» **Directions for this task**
List the lines of this listing that hold the word "scene".

★ ★ ★ ★ ★ ★ ★

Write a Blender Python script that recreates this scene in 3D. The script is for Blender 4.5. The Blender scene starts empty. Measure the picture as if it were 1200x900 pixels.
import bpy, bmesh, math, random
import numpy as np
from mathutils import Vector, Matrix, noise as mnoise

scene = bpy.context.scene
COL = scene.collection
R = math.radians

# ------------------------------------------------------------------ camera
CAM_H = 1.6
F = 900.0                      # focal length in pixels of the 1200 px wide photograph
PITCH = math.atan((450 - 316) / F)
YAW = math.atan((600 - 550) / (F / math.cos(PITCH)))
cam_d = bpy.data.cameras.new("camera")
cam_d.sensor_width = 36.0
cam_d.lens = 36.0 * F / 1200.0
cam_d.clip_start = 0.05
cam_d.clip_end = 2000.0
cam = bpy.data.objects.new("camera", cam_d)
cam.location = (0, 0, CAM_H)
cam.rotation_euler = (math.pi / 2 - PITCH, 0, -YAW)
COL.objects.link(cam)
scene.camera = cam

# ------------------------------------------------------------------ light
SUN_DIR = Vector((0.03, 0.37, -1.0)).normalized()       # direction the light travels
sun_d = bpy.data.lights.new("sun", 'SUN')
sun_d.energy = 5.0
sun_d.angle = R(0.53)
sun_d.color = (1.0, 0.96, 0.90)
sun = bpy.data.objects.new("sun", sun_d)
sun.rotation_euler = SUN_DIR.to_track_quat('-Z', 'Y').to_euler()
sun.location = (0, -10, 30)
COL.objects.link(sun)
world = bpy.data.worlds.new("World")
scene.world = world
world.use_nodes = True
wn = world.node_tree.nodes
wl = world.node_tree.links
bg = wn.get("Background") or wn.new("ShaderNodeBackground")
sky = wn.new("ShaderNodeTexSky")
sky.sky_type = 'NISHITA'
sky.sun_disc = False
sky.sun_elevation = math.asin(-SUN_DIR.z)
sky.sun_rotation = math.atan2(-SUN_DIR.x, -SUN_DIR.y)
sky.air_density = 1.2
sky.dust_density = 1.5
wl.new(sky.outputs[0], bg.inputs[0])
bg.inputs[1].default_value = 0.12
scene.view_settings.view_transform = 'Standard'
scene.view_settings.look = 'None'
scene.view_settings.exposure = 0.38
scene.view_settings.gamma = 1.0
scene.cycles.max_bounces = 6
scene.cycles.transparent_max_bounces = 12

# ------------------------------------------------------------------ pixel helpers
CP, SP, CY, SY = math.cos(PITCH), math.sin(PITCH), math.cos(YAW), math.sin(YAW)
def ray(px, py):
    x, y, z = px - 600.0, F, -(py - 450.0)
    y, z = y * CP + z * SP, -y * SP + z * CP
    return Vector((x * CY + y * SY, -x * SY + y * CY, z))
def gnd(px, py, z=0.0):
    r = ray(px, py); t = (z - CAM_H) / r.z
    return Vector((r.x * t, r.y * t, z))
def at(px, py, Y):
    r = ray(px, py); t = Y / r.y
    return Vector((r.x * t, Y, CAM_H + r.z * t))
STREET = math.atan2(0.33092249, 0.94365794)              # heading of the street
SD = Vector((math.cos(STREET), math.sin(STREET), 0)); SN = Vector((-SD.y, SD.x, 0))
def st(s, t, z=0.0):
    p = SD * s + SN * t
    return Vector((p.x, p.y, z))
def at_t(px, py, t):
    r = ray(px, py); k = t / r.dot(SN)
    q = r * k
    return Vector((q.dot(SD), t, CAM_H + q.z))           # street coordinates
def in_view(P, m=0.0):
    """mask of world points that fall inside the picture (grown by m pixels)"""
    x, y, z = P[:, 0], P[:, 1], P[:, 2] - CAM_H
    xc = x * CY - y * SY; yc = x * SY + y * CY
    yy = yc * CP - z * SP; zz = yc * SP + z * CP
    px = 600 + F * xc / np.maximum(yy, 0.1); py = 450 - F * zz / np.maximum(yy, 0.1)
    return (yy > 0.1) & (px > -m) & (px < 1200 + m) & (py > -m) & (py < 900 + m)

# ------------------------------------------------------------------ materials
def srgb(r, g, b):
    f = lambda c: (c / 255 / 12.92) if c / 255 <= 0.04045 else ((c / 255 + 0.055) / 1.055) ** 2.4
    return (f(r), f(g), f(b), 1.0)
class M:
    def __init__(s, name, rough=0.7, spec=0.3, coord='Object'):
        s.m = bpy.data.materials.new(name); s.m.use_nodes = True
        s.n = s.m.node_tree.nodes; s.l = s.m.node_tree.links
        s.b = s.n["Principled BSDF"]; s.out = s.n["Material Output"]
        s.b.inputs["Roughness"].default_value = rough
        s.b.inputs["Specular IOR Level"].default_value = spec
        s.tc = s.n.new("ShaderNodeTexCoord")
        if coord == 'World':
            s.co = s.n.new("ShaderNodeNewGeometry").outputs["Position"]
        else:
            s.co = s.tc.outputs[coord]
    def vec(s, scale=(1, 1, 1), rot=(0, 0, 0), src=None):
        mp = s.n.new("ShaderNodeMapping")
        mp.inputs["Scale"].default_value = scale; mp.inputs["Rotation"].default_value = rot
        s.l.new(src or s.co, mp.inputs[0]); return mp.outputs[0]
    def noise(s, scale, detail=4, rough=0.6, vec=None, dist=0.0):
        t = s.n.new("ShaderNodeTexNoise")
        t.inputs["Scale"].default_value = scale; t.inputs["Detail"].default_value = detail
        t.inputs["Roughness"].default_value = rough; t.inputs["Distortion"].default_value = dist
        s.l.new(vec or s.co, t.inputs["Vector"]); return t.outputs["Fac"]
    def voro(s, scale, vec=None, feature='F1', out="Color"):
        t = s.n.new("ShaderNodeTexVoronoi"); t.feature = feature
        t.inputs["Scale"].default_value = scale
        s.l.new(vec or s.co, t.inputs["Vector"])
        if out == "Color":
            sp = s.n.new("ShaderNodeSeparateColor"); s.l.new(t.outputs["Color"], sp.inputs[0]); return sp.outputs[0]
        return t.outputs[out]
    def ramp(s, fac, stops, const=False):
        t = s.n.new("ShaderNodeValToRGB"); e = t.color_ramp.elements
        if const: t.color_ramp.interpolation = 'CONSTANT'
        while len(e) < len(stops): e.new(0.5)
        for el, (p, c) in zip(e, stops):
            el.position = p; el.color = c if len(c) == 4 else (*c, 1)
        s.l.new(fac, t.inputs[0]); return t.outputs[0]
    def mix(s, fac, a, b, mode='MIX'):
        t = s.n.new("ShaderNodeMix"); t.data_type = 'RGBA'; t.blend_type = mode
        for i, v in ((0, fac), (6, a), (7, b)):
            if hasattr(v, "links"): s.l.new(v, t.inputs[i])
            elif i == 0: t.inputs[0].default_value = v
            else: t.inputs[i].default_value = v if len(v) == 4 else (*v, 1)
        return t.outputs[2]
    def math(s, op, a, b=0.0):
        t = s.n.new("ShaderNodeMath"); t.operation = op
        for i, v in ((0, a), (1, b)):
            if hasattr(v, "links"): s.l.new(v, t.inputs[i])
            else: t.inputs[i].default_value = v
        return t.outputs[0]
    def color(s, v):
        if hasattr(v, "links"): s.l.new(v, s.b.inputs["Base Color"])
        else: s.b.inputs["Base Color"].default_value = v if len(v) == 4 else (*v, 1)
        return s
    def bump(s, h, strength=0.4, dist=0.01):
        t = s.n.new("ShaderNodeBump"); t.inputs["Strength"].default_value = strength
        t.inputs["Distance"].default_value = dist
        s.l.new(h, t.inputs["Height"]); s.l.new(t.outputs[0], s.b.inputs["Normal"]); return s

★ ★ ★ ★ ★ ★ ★

» **Output of the task**
Write a Blender Python script that recreates this scene in 3D. The script is for Blender 4.5. The Blender scene starts empty. Measure the picture as if it were 1200x900 pixels.
scene = bpy.context.scene
COL = scene.collection
scene.camera = cam
scene.world = world
scene.view_settings.view_transform = 'Standard'
scene.view_settings.look = 'None'
scene.view_settings.exposure = 0.38
scene.view_settings.gamma = 1.0
scene.cycles.max_bounces = 6
scene.cycles.transparent_max_bounces = 12